North Korea claims it tested nuclear-capable underwater drone

North Korea claims it tested nuclear-capable underwater drone

North Korea claimed Friday to have tested a nuclear-capable underwater drone designed to generate a gigantic "radioactive tsunami" that would destroy naval strike groups and ports. Analysts were skeptical that the device presents a major new threat, but the test underlines the North's commitment to raising nuclear threats.

The test this week came as the United States reportedly planned to deploy aircraft carrier strike groups and other advanced assets to waters off the Korean Peninsula. Military tensions are at a high point as the pace of both North Korean weapons tests and U.S.-South Korea joint military exercises has accelerated in the past year in a cycle of tit-for-tat responses.

Pyongyang's official Korean Central News Agency said the new weapon, which can be deployed from the coast or towed by surface ships, is built to "stealthily infiltrate into operational waters and make a super-scale radioactive tsunami through an underwater explosion" to destroy enemy naval strike groups and ports.

The report came hours before South Korean President Yoon Suk Yeol pledged to make North Korea pay for its "reckless provocations" as he attended a remembrance service honouring 55 South Korean troops killed during major clashes with the North near their western sea border in past years.

Simulated attacks

The testing of the purported "nuclear underwater attack drone" was part of a three-day exercise that simulated nuclear attacks on unspecified South Korean targets, which also included cruise missile launches Wednesday.

KCNA said the North's latest tests were aimed at alerting the United States and South Korea of a brewing "nuclear crisis" as they continue with their "intentional, persistent and provocative war drills." It said the tests were supervised by North Korean leader Kim Jong-un, who vowed to make his rivals "plunge into despair."

The U.S. and South Korea completed an 11-day exercise Thursday that included their biggest field training in years, and are preparing another round of joint naval drills that will reportedly involve a U.S. aircraft carrier.

Fire shoot out of the barrel of a South Korean tank taking part in a military drill.
A South Korean tank fires during a live-fire drill during a joint military exercise involving South Korea and U.S. troops at a military training field near the demilitarized zone separating the two Koreas in Pocheon, South Korea, on Thursday. (Kim Hong-Ji/Reuters)
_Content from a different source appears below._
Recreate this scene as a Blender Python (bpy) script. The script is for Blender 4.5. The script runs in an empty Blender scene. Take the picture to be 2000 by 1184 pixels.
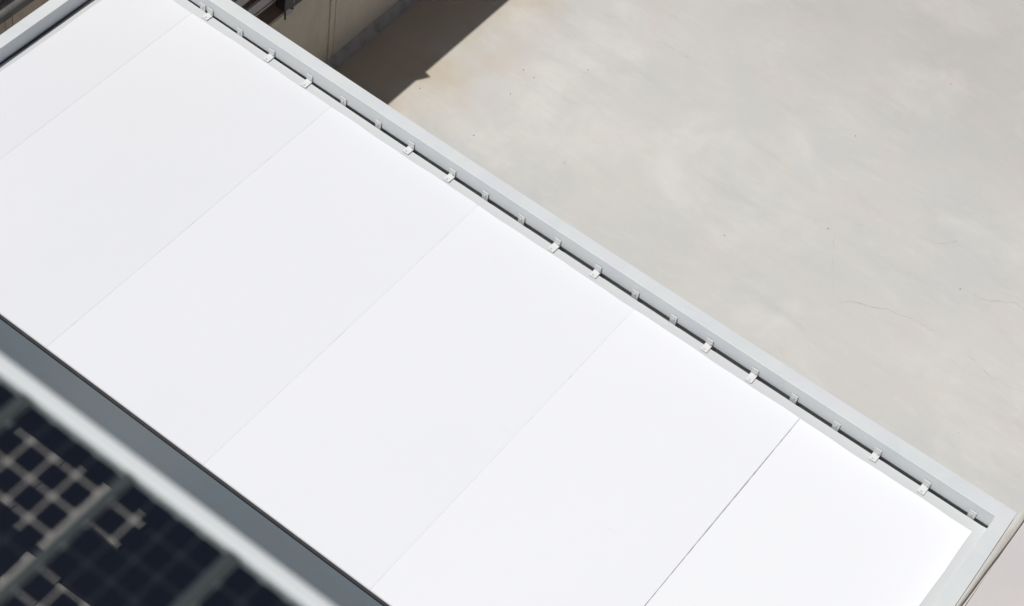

Hours after the North Korean report, South Korea's air force released details of a five-day joint aerial drill with the United States that began Monday and concluded Friday above waters off South Korea's western coast, which included live-fire demonstrations of air-to-air and air-to-ground weapons.

The air force said the exercise, which involved various South Korean fighter jets and at least one U.S. A-10 attack plane, was aimed at verifying precision strike capabilities and reaffirming the credibility of Seoul's "three-axis" strategy against North Korean nuclear threats — preemptively striking sources of attacks, intercepting incoming missiles and neutralizing the North's leadership and key military facilities.

The North Korean drone is named "Haeil," a Korean word meaning tidal waves or tsunamis. The North's Rodong Sinmun newspaper published photos of Kim smiling next to a large, torpedo-shaped object at an unspecified indoor facility, but didn't identify it.

Other photos published with the same article showed sea-surface tracks supposedly caused by the drone's underwater trajectory and a pillar of water exploding up into the air, possibly caused by what state media described as an underwater detonation of a mock nuclear weapon carried by the drone.

KCNA said the drone was deployed Tuesday off the North's eastern coast, travelled underwater for nearly 60 hours, and detonated a test warhead at a target standing for an enemy port. It said the test verified the operational reliability of the drone, which it said the North has been developing since 2012 and tested more than 50 times in the past two years, although the weapon was never mentioned before in state media until Friday.

Kim Dong-yub, a professor at Seoul's University of North Korean Studies, said that it's impossible to verify North Korea's claims about the drone's capabilities or that it had tested the system dozens of times. But, he said, the North is intending to communicate that the weapon has enough range to reach all South Korean ports.